Numerical Analysis of Freight Wagon Rolling Dynamics on a Classification Hump

This paper presents an engineering-oriented numerical model for predicting the longitudinal rolling dynamics of a freight wagon on the first profile section of a railway classification hump, from the crest to the first retarder position. The study focuses on resistance mechanisms that govern speed buildup and, consequently, the intensity of impacts, vibration excitation, and noise during yard operations. Rolling resistance at the wheel–rail interface and losses in axle-box bearings are represented by equivalent tangential forces, which makes it possible to account for rolling with partial wheel slip in a physically consistent way. Aerodynamic drag is incorporated through the relative air speed, and headwind/tailwind scenarios are included in the force balance. The governing relations are formulated using the momentum theorem and solved numerically for practical parameter sets corresponding to typical hump grades and wagon properties. A baseline case study and a sensitivity analysis quantify how mass, grade, rolling resistance level, drag coefficient, and wind speed alter the velocity–distance and velocity–time histories. The results show that wind and resistance uncertainties can materially shift the approach speed at braking and coupling locations, which motivates adaptive retarder settings and yard-specific resistance calibration.
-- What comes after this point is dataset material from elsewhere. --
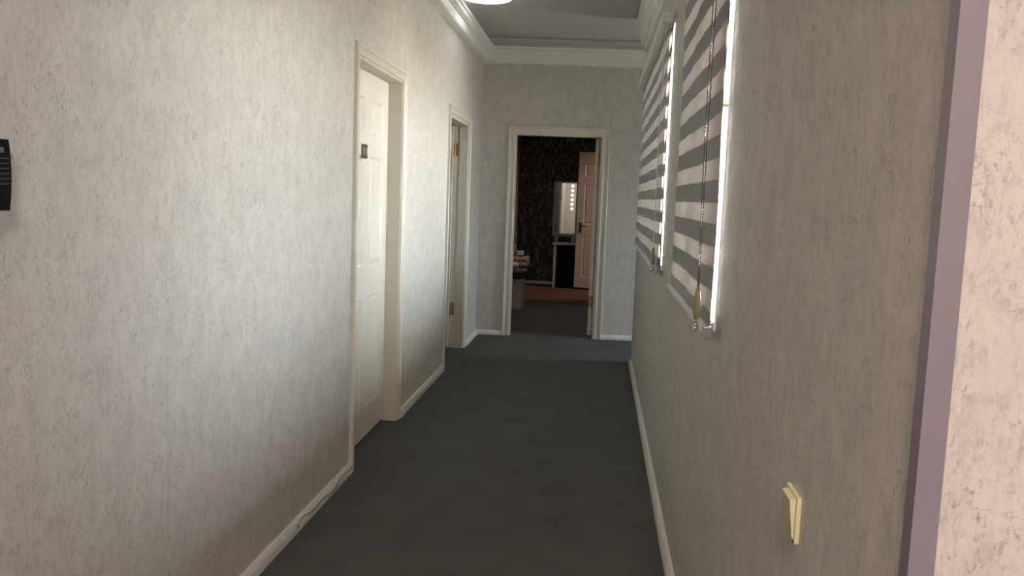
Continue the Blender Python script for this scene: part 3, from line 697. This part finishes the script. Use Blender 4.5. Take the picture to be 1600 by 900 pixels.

The proposed framework provides transparent links between measurable inputs (track geometry, wagon mass, and ambient wind) and safety-relevant outputs (peak speed and impact energy), and it is suitable for extension toward vibration/impact models of couplers, retarders, and running gear. In contrast to existing approaches, the proposed model combines aerodynamic drag, rolling resistance, and longitudinal wagon dynamics within a unified framework, enabling a more realistic interpretation of impact intensity and vibration excitation during classification hump operations.